> [REQUEST]:
Include in the output exactly the lines from the opening of the data through the line containing "sc.camera = cam", and nothing more.
::: DATA SEGMENT :::
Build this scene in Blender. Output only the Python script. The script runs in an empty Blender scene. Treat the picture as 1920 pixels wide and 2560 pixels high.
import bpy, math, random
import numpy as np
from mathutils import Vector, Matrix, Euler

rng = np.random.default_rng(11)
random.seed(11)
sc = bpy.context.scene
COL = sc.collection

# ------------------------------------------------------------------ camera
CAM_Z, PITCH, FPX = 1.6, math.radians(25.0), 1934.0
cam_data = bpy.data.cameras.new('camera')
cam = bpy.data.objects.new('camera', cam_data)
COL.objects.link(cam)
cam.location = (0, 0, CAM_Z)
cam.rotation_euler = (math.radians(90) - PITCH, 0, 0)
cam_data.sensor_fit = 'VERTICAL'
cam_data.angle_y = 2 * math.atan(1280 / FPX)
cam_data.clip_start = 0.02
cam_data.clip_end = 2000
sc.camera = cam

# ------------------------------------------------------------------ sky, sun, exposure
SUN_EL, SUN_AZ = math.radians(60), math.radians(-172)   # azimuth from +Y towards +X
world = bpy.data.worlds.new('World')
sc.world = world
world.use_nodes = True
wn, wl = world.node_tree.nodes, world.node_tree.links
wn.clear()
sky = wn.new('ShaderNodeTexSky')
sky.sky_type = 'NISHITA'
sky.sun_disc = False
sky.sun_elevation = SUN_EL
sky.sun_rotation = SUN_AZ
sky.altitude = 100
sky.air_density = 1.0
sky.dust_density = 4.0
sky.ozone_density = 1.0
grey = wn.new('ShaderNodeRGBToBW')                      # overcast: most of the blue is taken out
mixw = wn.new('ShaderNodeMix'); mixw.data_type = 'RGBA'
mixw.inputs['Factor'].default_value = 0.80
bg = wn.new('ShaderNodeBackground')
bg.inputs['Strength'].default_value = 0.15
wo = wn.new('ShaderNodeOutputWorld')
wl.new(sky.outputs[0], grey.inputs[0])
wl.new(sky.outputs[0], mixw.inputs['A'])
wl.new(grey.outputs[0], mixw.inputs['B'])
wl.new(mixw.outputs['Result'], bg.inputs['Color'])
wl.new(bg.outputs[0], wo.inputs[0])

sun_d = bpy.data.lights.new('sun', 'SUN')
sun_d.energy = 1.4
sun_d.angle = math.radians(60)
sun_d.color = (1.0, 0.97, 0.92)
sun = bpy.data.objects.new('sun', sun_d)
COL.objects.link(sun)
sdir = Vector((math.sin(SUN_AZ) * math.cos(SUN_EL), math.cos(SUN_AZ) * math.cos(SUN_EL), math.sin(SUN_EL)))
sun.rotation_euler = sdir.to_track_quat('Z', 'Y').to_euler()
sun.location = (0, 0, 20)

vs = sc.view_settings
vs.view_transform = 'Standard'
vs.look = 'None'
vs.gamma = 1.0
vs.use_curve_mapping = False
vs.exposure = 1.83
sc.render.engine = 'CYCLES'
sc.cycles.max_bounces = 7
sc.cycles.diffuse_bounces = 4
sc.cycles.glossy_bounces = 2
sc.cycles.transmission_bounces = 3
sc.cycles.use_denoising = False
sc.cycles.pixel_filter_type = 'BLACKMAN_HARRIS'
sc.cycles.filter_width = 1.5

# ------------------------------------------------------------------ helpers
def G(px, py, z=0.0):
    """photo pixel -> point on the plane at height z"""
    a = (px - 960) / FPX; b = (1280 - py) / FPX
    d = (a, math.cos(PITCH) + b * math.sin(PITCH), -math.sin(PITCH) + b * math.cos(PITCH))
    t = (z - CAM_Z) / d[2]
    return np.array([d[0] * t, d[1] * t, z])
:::
> [COMPLETED EXERCISE]:
Build this scene in Blender. Output only the Python script. The script runs in an empty Blender scene. Treat the picture as 1920 pixels wide and 2560 pixels high.
import bpy, math, random
import numpy as np
from mathutils import Vector, Matrix, Euler

rng = np.random.default_rng(11)
random.seed(11)
sc = bpy.context.scene
COL = sc.collection

# ------------------------------------------------------------------ camera
CAM_Z, PITCH, FPX = 1.6, math.radians(25.0), 1934.0
cam_data = bpy.data.cameras.new('camera')
cam = bpy.data.objects.new('camera', cam_data)
COL.objects.link(cam)
cam.location = (0, 0, CAM_Z)
cam.rotation_euler = (math.radians(90) - PITCH, 0, 0)
cam_data.sensor_fit = 'VERTICAL'
cam_data.angle_y = 2 * math.atan(1280 / FPX)
cam_data.clip_start = 0.02
cam_data.clip_end = 2000
sc.camera = cam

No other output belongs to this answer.